Simon Mason is the author of The Quigleys, a series of funny and heartwarming children's books about the chaos and joys of family life. His latest book, Moon Pie, about an 11-year-old girl struggling to hold her family together in the face of her father's alcoholism, has been longlisted for the Guardian children's fiction prize.
"Lifestyles have changed, and we've moved some way from the common-or-garden nuclear family, but the truth is that families have always been wildly varied. Think of the Greek myths. Perseus's dad was a shower of gold. Families are also ubiquitous. Most of us grow up in them. Wherever you look there's usually one lurking nearby. It's certainly true in books. Settle down with a bunch of Henning Mankell thrillers and you soon start to notice that the ongoing narrative is not so much about crime as Wallander's relationships with his father and daughter.

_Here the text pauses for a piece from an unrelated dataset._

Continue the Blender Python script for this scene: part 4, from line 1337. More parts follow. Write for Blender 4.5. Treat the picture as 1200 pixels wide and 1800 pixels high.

Books about families are just as common and varied as the real things. Who knows what I might have included in my list if I'd read more. But the ones I've chosen are among my favourite of all books. All the great themes are here – conflict, love, betrayal, loyalty, bitterness and joy – and each time it's personal. It's family."
1. Pride and Prejudice by Jane Austen
Read one way, it's a classic love story; read another, it's the story of an exploding family: a fabulous spectacle of tears and laughter. As Mrs Bennet dreams of her daughters' marriages, and Mr Bennet hides in his library, the Bennet sisters fly out of control. Fantastic rudeness, love at first sight, hair-pulling jealousy, sullen moping and the world's least successful elopement ensue.
2. One Hundred Years of Solitude by Gabriel Garcia Marquez
Six generations of the Buendías family, most of the men helpfully called Aureliano, invent family life from scratch in the South American swamps of Macondo. The men are fantastical and useful, the women loving and vengeful: improbable magic, tender love and bitter feuds are their main occupations. Famous as the novelist who invented "magic realism", Marquez commented that he was just telling stories like his grandmother used to do. Some grandmother.
3. Cold Comfort Farm by Stella Gibbons
Meet the Starkadders of Howling, Sussex – sin-obsessed Amos preaching at the Church of the Quivering Bretheren, Urk tending to his beloved water-voles, sex-god Seth mollocking down in the village, and Great Aunt Ada, 20 years confined to her room since she saw "something nasty in the woodshed". The family from hell brilliantly anatomised by Gibbons' pitiless genius for comedy.
4. The Inheritors by William Golding
Here, by an astonishing leap of the imagination, is the last family in the world – the last Neanderthal family, whose way of life is about to be ended by the new species Homo Sapiens. As Mal the elder dies and his heir Ha disappears, it falls to Lok the clown to protect Fa, the sensible female and the trusting child Liku. The family's doomed struggle for survival is epic: powerful, intimate and very moving.
5. Beloved by Toni Morrison
Don't read this if you don't like sad books (ie catastrophically painful books about the inhuman suffering of slaves in the American South). Read it if you want to experience something extraordinarily powerful: the story of a mother who loves her children so tenderly she would do anything to them to prevent them falling into the hands of the slavers.
6. The Polyglots by William Gerhardie
Try to get hold of a copy of this in-and-out-of-print cult classic, a hilarious and heartbreaking story set during the Russian Revolution of mixed-up young man Georges Diabologh and his remarkable extended family of English, Russians and Belgians, including an alluring cousin Sylvia-Ninon and a tragic Uncle Lucy who hangs himself in his sister's knickers.
7. The Jungle Book by Rudyard Kipling
Not even Disney could dull the wild magic of the man-cub Mowgli and his adoptive family of Kaa the python, Baloo the bear, Bagheera the black panther and a pack of wolves. Kipling was one of the great writers of growing up human (see also Kim), and here he shows how intimately it involves the jungle laws of kinship and enmity.
8. To Kill a Mockingbird by Harper Lee
It casts a spell like no other novel, and at its heart is a portrait of one of the most touching if lopsided families in fiction – nine-year-old Scout Finch, her older brother Jem and father Atticus, plus maid Calpurnia – caught up in a viciously racist murder trial in the Deep South. It's hard to write convincingly about ordinary good people, but Harper Lee doesn't put a foot wrong.
9. Sons and Lovers by DH Lawrence
No list would be complete without a dysfunctional family. Here it is: the Morels. Set (with all the rich, careless detail of personal experience) in a Midlands mining village, Lawrence's masterpiece is an eyes-wide-open, ears-pinned-back account of bitter rows, bewildered violence and icy scorn. It's not nice. But it's very real.
10. The Cairo Trilogy by Naguib Mahfouz
And here, finally, is my favourite family saga: a gorgeous soap opera of continuous family dramas set in Cairo's ancient quarter through the 20th century. In a multi-faceted story of agonising births, bitter funerals and a bewildering number of incautious marriages, the characters are flung, as by sort of centrifugal force, towards their individual destinies.